Rosa faz da tatuagem uma forma estética de vingança, uma intervenção para mostrar ao corpo quem realmente manda. Entretanto, o jovem soldado que vi recentemente, com uma imagem de Jesus Cristo tatuada no peito e uma granada tatuada no costado, não estava se impondo a seu próprio corpo, e sim mandando um claro recado a quem o olhasse: sou cristão, mas disposto a explodir o que me provocar.
Nem querem "humilhar o corpo que nos humilha" os jovens musculadíssimos, depiladíssimos, que exibem corpo e tatuagens como bandeira.
Sempre, quando vejo pessoas muito tatuadas, penso na aflição de nunca mais poder se despir. Um braço todo tatuado está de manga, e impossibilitado de trocar a estampa.
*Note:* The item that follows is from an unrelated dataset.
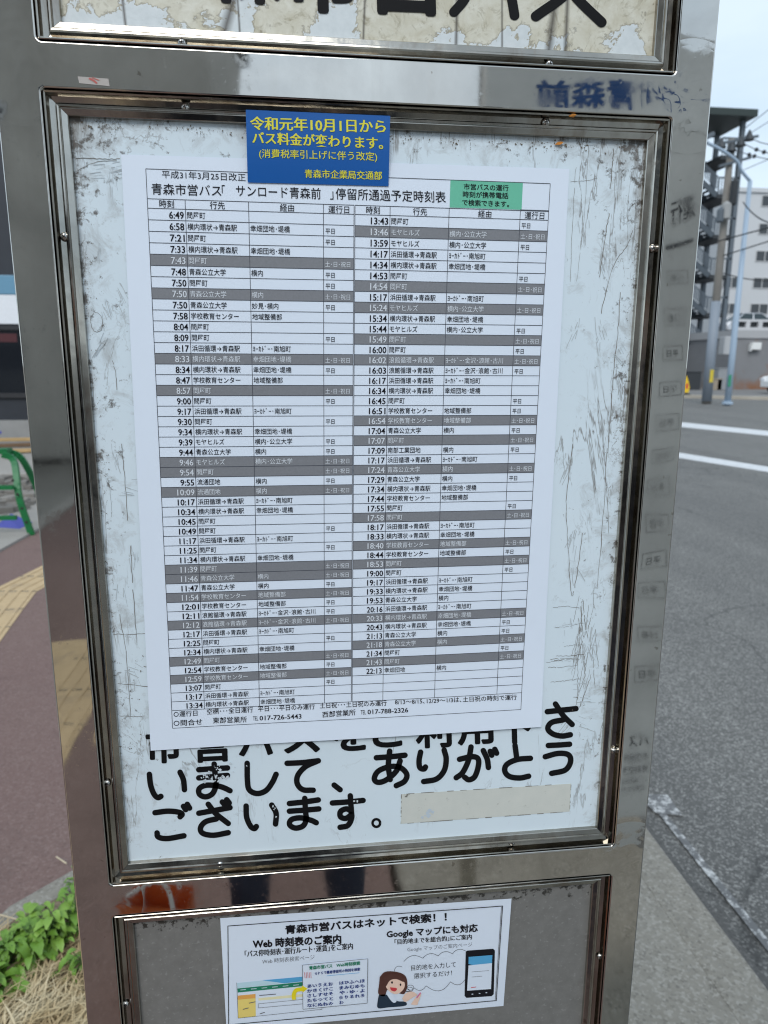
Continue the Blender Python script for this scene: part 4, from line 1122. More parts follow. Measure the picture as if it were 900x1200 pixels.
# rubble
rb = MB()
for k in range(520):
    g = gnd(random.uniform(-60, 70), random.uniform(566, 606), 0.0)
    if g.x > -2.62: continue
    s = random.uniform(0.02, 0.10)
    a = random.random() * 6
    ex = Vector((math.cos(a), math.sin(a), random.uniform(-.3, .3))) * s; ey = Vector((-math.sin(a), math.cos(a), random.uniform(-.3, .3))) * s * random.uniform(.5, .9)
    hz = min(0.35, max(0, (g.y - 7) * 0.05)) * random.random()
    rb.obox(g + Vector((0, 0, s * .4 + hz)), ex, ey, Vector((0, 0, s * random.uniform(.3, .7))))
tag(rb.build('rubble', ground_mat('rubble_stone', (0.10, 0.09, 0.08, 1), (0.30, 0.28, 0.25, 1), 3, bump=0.2), bevel=0.008), 'heap of grey broken stones on the gravel lot', 'rubble', kind='stuff')
rk = random.Random(3)
def plank(p, q, m_, lab, hz=0.08, wz=0.14):
    a, b = gnd(*p), gnd(*q)
    tag(MB().bar(a + Vector((0, 0, hz)), b + Vector((0, 0, hz)), wz, 0.05).build('timber_plank', m_, bevel=0.006), lab, 'timber')
WOODA = plain('timber_tan', (0.45, 0.30, 0.14, 1), 0.8, var=0.3, scale=8)
WOODB = plain('timber_dark', (0.15, 0.09, 0.05, 1), 0.8, var=0.3, scale=8)
BLUEP = plain('blue_plastic', (0.07, 0.08, 0.36, 1), 0.5)
plank((-40, 535), (60, 531), WOODA, 'long tan timber plank lying lower in the stack on the gravel lot', 0.06)
plank((-45, 531), (55, 527), WOODB, 'dark brown timber plank lying behind the tan planks', 0.10)
plank((-30, 527), (70, 525), WOODA, 'tan timber plank at the back of the stack by the shop plinth', 0.16)
plank((-20, 525), (28, 523), BLUEP, 'blue painted plank resting on top of the timber stack', 0.26, 0.1)
cs = MB(); g = gnd(18, 566)
cs.slab([(g.x - 1.2, g.y - 0.4), (g.x + 0.55, g.y - 0.25), (g.x + 0.5, g.y + 0.9), (g.x - 1.3, g.y + 0.8)], 0.02, 0.16)
tag(cs.build('concrete_slab', KERBC, bevel=0.015), 'pale flat concrete slab lying between timber and rubble', 'slab')
GREENP = plain('green_enamel', (0.008, 0.14, 0.04, 1), 0.35, var=0.15)
gt = thing('green_trestle', 'green perforated metal trestle standing on the gravel lot edge', 'trestle', (-2.7, 5.75, 0))
def leg_strip(pts):
    mb = MB()
    P = spline([Vector(p) for p in pts], 5)
    for a, b in zip(P, P[1:]): mb.bar(a, b, 0.05, 0.03, (0, 1, 0))
    return mb
for x, sgn in ((-2.36, 1), (-3.2, -1)):
    for yy in (5.72, 6.15):
        top = (x, 5.935 + (yy - 5.935) * 0.4, 0.70)
        lg = leg_strip([(x, top[1], 0.68), (x + sgn * 0.09, top[1], 0.62), (x + sgn * 0.15, yy, 0.33), (x + sgn * 0.22, yy, 0.0)]).build('leg', GREENP, gt)
        for t in (0.12, 0.24, 0.36, 0.48):
            MB().lathe((x + sgn * (0.22 - 0.20 * t), yy - 0.026, t), [(0.012, 0), (0.012, 0.002)], 10, (0, -1, 0)).build('hole', DARKSLOT, lg)
tb = MB(); tb.bar((-3.25, 5.935, 0.70), (-2.33, 5.935, 0.70), 0.12, 0.04); tb.build('top_rail', GREENP, gt)
for z in (0.16, 0.42): MB().bar((-3.33, 5.70, z), (-2.24, 5.70, z), 0.035, 0.035).build('cross_bar', GREENP, gt)
g = gnd(13, 619, 0)
tag(MB().add([tuple(g + Vector(v)) for v in ((-.16, -.05, .0), (.12, -.12, .02), (.15, .1, .03), (-.05, .16, .10), (-.02, .02, .09))], [(0, 1, 4), (1, 2, 4), (2, 3, 4), (3, 0, 4), (3, 2, 1, 0)]).build('plastic_scrap', BLUEP), 'crumpled blue plastic scrap at the foot of the green trestle', 'scrap')

# ================================================================== RIGHT BACKGROUND
# --- external stair tower
YT = 45.0
STG = plain('stair_steel', (0.06, 0.075, 0.09, 1), 0.5, var=0.15, scale=2)
STD = plain('stair_dark', (0.03, 0.034, 0.038, 1), 0.7)
RAIL = plain('stair_rail_grey', (0.10, 0.12, 0.14, 1), 0.5)
tw = thing('stair_tower', 'tall building with grey steel outside staircase and flat green roof behind the sign', 'building', (26, 47, 0))
def X(px, py, y): return at(px, py, y).x
xr = X(869, 160, YT)            # right column
MB().box(xr - 10, xr + 0.25, YT - 1.1, YT + 3.2, 16.35, 16.75).build('roof', plain('roof_green_grey', (0.022, 0.034, 0.031, 1), 0.6), tw)
MB().box(xr - 14, xr - 1.9, YT + 3.0, YT + 14, 3.0, 16.3).build('wall', plain('tower_wall', (0.15, 0.165, 0.18, 1), 0.7, var=0.1, scale=1), tw)
MB().box(xr - 14, xr - 1.9, YT + 4.0, YT + 14, -0.1, 3.0).build('ground_floor', STD, tw)
for xx, yy in ((xr - 0.12, YT - 0.2), (xr - 0.12, YT + 2.6), (xr - 4.9, YT - 0.2)):
    MB().box(xx - 0.13, xx + 0.13, yy - 0.13, yy + 0.13, -0.1, 16.35).build('column', RAIL, tw)
LV = [2.35, 4.75, 7.15, 9.6, 12.0, 14.3]
for i, z in enumerate(LV):
    lb = MB().box(xr - 1.45, xr, YT - 0.3, YT + 2.9, z - 0.22, z)
    ld = lb.build('landing', STD, tw)
    rm_ = MB()
    rm_.box(xr - 1.4, xr - 0.05, YT - 0.33, YT - 0.27, z + 0.95, z + 1.05)
    for k in range(9): rm_.box(xr - 1.4 + 0.165 * k, xr - 1.36 + 0.165 * k, YT - 0.32, YT - 0.28, z, z + 0.95)
    rm_.build('railing', RAIL, ld)
    if i == 0: continue
    zl = LV[i - 1]
    # front flight from this landing's lower neighbour up to the left half landing
    hx = xr - 4.4; zh = zl + 2.0
    fl = MB()
    for yy in (YT - 0.25, YT + 1.0): fl.bar((xr - 1.45, yy, zl - 0.05), (hx, yy, zh + 0.1), 0.06, 0.34)
    for k in range(11):
        t = (k + .5) / 11
        fl.box(xr - 1.45 + (hx - xr + 1.45) * t - 0.15, xr - 1.45 + (hx - xr + 1.45) * t + 0.15, YT - 0.22, YT + 0.98, zl + 2.05 * t - 0.03, zl + 2.05 * t + 0.02)
    ff = fl.build('flight', STG, tw)
    pl = MB()
    a0, b0 = Vector((xr - 1.45, YT - 0.3, zl + 0.25)), Vector((hx, YT - 0.3, zh + 0.4))
    for k in range(26):
        p = a0 + (b0 - a0) * (k / 25); pl.box(p.x - 0.03, p.x + 0.03, YT - 0.31, YT - 0.285, p.z, p.z + 0.72)
    pl.bar(a0 + Vector((0, 0, .75)), b0 + Vector((0, 0, .75)), 0.05, 0.07)
    pl.build('railing', RAIL, ff)
    bk = MB()
    for yy in (YT + 1.35, YT + 2.7): bk.bar((hx, yy, zh), (xr - 1.45, yy, z - 0.1), 0.06, 0.32)
    for k in range(5):
        t = (k + .5) / 5; bk.box(hx + (xr - 1.45 - hx) * t - 0.3, hx + (xr - 1.45 - hx) * t + 0.3, YT + 1.38, YT + 2.67, zh + (z - zh) * t - 0.06, zh + (z - zh) * t)
    bk.build('flight', STD, tw)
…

Andava eu outro dia em Ipanema, quando me surpreendi com um cartaz pequeno colado a um muro: "Procura-se tatuagem na nuca". Pensando fosse alguma mensagem com vezo artístico, me aproximei para ler. Era somente um anúncio para um documentário ou filmagem, com e-mail ao pé. No dia seguinte, quando tornei a passar, havia sido arrancado. Durou bem menos que uma tatuagem.
Rosa vê a tatuagem como forma de humilhar o corpo. Eu a penso como uma maneira de torná-lo visível, pespegar-lhe uma identificação, quase um crachá. Na aldeia ou na pequena cidade cada um tem o seu papel, a sua função, e são eles que o identificam. João é o padeiro, Joana a parteira, todos conhecem. Na metrópole, as identidades se esbatem e se sobrepõem, os habitantes se tornam massa em movimento na qual todos se desconhecem. E quanto mais nos confundem na massa, mais necessidade temos de destacar-nos dela.
Um rapaz magro, com uma enorme cruz tatuada nas costas, e um sagrado coração quase apoiado na beira do calção. Havia muitas outras pessoas ao redor da piscina naquela manhã. Mas o único de que lembro é aquele rapaz magro quase crucificado em seu próprio corpo.